Copy every line of the following data that includes the string "scene".
━━━ Given material
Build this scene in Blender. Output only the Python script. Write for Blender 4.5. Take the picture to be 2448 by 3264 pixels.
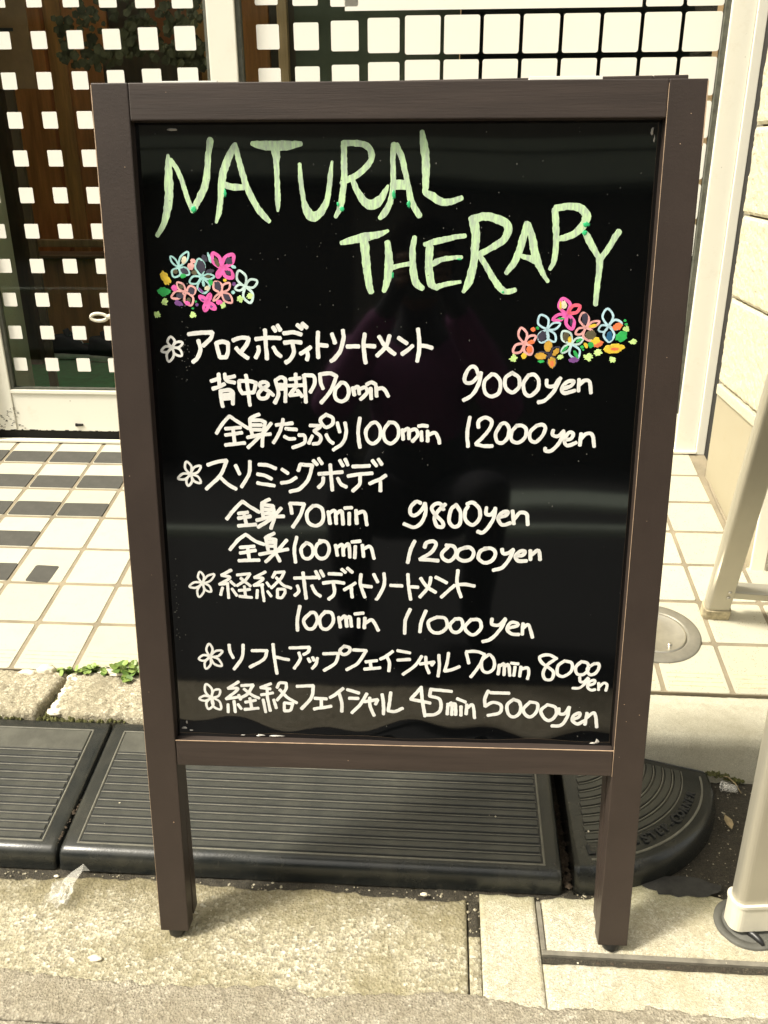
import bpy, bmesh, math, random
from mathutils import Vector, Matrix, noise
R = math.radians
S = bpy.context.scene
for o in list(bpy.data.objects): bpy.data.objects.remove(o)
# ---------------------------------------------------------------- camera
H = 0.947
cam = bpy.data.cameras.new('camera'); co = bpy.data.objects.new('camera', cam)
S.collection.objects.link(co); S.camera = co
cam.sensor_fit = 'VERTICAL'; cam.sensor_height = 24.0; cam.lens = 24.0*2770/3264
cam.clip_start = .02; cam.clip_end = 200
PI_, YA, RO = R(22.5), R(4.0), R(-.23)
fw = Vector((-math.sin(YA)*math.cos(PI_), math.cos(YA)*math.cos(PI_), -math.sin(PI_)))
r0 = Vector((math.cos(YA), math.sin(YA), 0)); u0 = r0.cross(fw)
rr = (r0*math.cos(RO)+u0*math.sin(RO)).normalized(); uu = rr.cross(fw)
co.matrix_world = Matrix(((rr.x, uu.x, -fw.x, 0), (rr.y, uu.y, -fw.y, 0), (rr.z, uu.z, -fw.z, H), (0, 0, 0, 1)))
# ---------------------------------------------------------------- world, sun, exposure
SUN_EL, SUN_AZ = 53, 247          # azimuth clockwise from +y (north): light comes from the left, a little behind the camera
W = bpy.data.worlds.new('World'); S.world = W; W.use_nodes = True
nt = W.node_tree; nt.nodes.clear()
sky = nt.nodes.new('ShaderNodeTexSky'); sky.sky_type = 'NISHITA'; sky.sun_disc = False
sky.sun_elevation = R(SUN_EL); sky.sun_rotation = R(SUN_AZ); sky.air_density = 1.0; sky.dust_density = 5.0
hs = nt.nodes.new('ShaderNodeHueSaturation'); hs.inputs['Saturation'].default_value = .25
mx = nt.nodes.new('ShaderNodeMix'); mx.data_type = 'RGBA'; mx.blend_type = 'MULTIPLY'; mx.inputs[0].default_value = 1
mx.inputs[7].default_value = (1.0, .96, .84, 1)
bg = nt.nodes.new('ShaderNodeBackground'); bg.inputs[1].default_value = .12
wo = nt.nodes.new('ShaderNodeOutputWorld')
nt.links.new(sky.outputs[0], hs.inputs['Color']); nt.links.new(hs.outputs[0], mx.inputs[6])
nt.links.new(mx.outputs[2], bg.inputs[0]); nt.links.new(bg.outputs[0], wo.inputs[0])
sl = bpy.data.lights.new('sun', 'SUN'); sl.energy = 2.5; sl.angle = R(8); sl.color = (1, .94, .81)
so = bpy.data.objects.new('sun', sl); S.collection.objects.link(so)
az = R(SUN_AZ); sd = Vector((math.sin(az)*math.cos(R(SUN_EL)), math.cos(az)*math.cos(R(SUN_EL)), math.sin(R(SUN_EL))))
so.rotation_euler = (-sd).to_track_quat('-Z', 'Y').to_euler(); so.location = sd*20
S.view_settings.view_transform = 'Standard'; S.view_settings.look = 'None'; S.view_settings.gamma = 1
S.view_settings.use_curve_mapping = False; S.view_settings.exposure = 1.26
# ---------------------------------------------------------------- materials
MAT = {}
class NT:
    def __init__(s, m): s.t = m.node_tree
    def n(s, ty, **k):
        x = s.t.nodes.new(ty)
        for a, b in k.items():
            if a.startswith('i_'): x.inputs[a[2:].replace('_', ' ')].default_value = b
            else: setattr(x, a, b)
        return x
    def l(s, a, b): s.t.links.new(a, b)
def ramp(N, fac, stops):
    r = N.n('ShaderNodeValToRGB'); e = r.color_ramp.elements
    while len(e) < len(stops): e.new(.5)
    for k, (p, c) in enumerate(stops):
        e[k].position = p; e[k].color = (*c, 1) if len(c) == 3 else c
    N.l(fac, r.inputs[0]); return r.outputs[0]
def mixc(N, fac, a, b, mode='MIX'):
    m = N.n('ShaderNodeMix', data_type='RGBA', blend_type=mode)
    for s, v in ((m.inputs[0], fac), (m.inputs[6], a), (m.inputs[7], b)):
        if hasattr(v, 'is_output'): N.l(v, s)
        elif isinstance(v, (int, float)): s.default_value = v
        else: s.default_value = (*v, 1)
    return m.outputs[2]
def new_mat(name):
    m = bpy.data.materials.new(name); m.use_nodes = True; MAT[name] = m
    N = NT(m); b = m.node_tree.nodes['Principled BSDF']
    tc = N.n('ShaderNodeTexCoord'); return m, N, b, tc
def nz(N, v, scale, detail=4, rough=.6, st=None):
    x = N.n('ShaderNodeTexNoise'); x.inputs['Scale'].default_value = scale; x.inputs['Detail'].default_value = detail
    x.inputs['Roughness'].default_value = rough
    if st:
        mp = N.n('ShaderNodeMapping'); mp.inputs['Scale'].default_value = st; N.l(v, mp.inputs[0]); v = mp.outputs[0]
    N.l(v, x.inputs['Vector']); return x.outputs[0]
def bump(N, b, h, strength, dist):
    x = N.n('ShaderNodeBump'); x.inputs['Strength'].default_value = strength; x.inputs['Distance'].default_value = dist
    N.l(h, x.inputs['Height']); N.l(x.outputs[0], b.inputs['Normal']); return x
def simple(name, col, rough=.5, metal=0, var=.12, scale=30, bmp=0, bscale=200, spec=.5, st=None, coat=0):
    m, N, b, tc = new_mat(name)
    v = tc.outputs['Object']
    f = nz(N, v, scale, 5, .65, st)
    d = [max(0, c*(1-var)) for c in col]; l = [min(1, c*(1+var)) for c in col]
    N.l(ramp(N, f, [(.3, d), (.7, l)]), b.inputs['Base Color'])
    b.inputs['Roughness'].default_value = rough; b.inputs['Metallic'].default_value = metal
    b.inputs['Specular IOR Level'].default_value = spec; b.inputs['Coat Weight'].default_value = coat
    if bmp: bump(N, b, nz(N, v, bscale, 4, .7, st), bmp, .002)
    return m
def aggregate(name, cols, scale, dirt, dirtcol, bmp=.8, rough=.9, fine=900, dist=.0012, edge=None):
    """concrete or asphalt: many small stones of different tones, fine sand, broad stains"""
    m, N, b, tc = new_mat(name); v = tc.outputs['Object']
    vo = N.n('ShaderNodeTexVoronoi'); vo.inputs['Scale'].default_value = scale; N.l(v, vo.inputs['Vector'])
    sep = N.n('ShaderNodeSeparateColor'); N.l(vo.outputs['Color'], sep.inputs[0])
    c = ramp(N, sep.outputs[0], cols)
    f = nz(N, v, fine, 3, .7)
    c = mixc(N, .45, c, ramp(N, f, [(.35, tuple(x*.55 for x in cols[0][1])), (.7, cols[-1][1])]))
    big = nz(N, v, 9, 6, .65)
    c = mixc(N, ramp(N, big, [(.42, (0, 0, 0)), (.68, (dirt,)*3)]), c, dirtcol)
    mid = nz(N, v, 45, 5, .7)
    c = mixc(N, ramp(N, mid, [(.5, (0, 0, 0)), (.75, (dirt*.8,)*3)]), c, tuple(x*.8 for x in dirtcol))
    if edge:      # damp, dirty margin of uneven width
        y0, y1, ecol, eamt = edge
        sx = N.n('ShaderNodeSeparateXYZ'); N.l(v, sx.inputs[0]); en = nz(N, v, 26, 6, .7)
        ma = N.n('ShaderNodeMath', operation='MULTIPLY_ADD'); N.l(en, ma.inputs[0]); ma.inputs[1].default_value = .11; N.l(sx.outputs[1], ma.inputs[2])
        mr = N.n('ShaderNodeMapRange'); N.l(ma.outputs[0], mr.inputs[0]); mr.inputs[1].default_value = y0+.055; mr.inputs[2].default_value = y1+.055; mr.inputs[4].default_value = eamt
        c = mixc(N, mr.outputs[0], c, ecol)
    N.l(c, b.inputs['Base Color']); b.inputs['Roughness'].default_value = rough
    b.inputs['Specular IOR Level'].default_value = .25
    add = N.n('ShaderNodeMath', operation='ADD'); N.l(f, add.inputs[0]); N.l(vo.outputs['Distance'], add.inputs[1])
    bump(N, b, add.outputs[0], bmp, dist); return m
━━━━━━
→ Complete answer
Build this scene in Blender. Output only the Python script. Write for Blender 4.5. Take the picture to be 2448 by 3264 pixels.
S = bpy.context.scene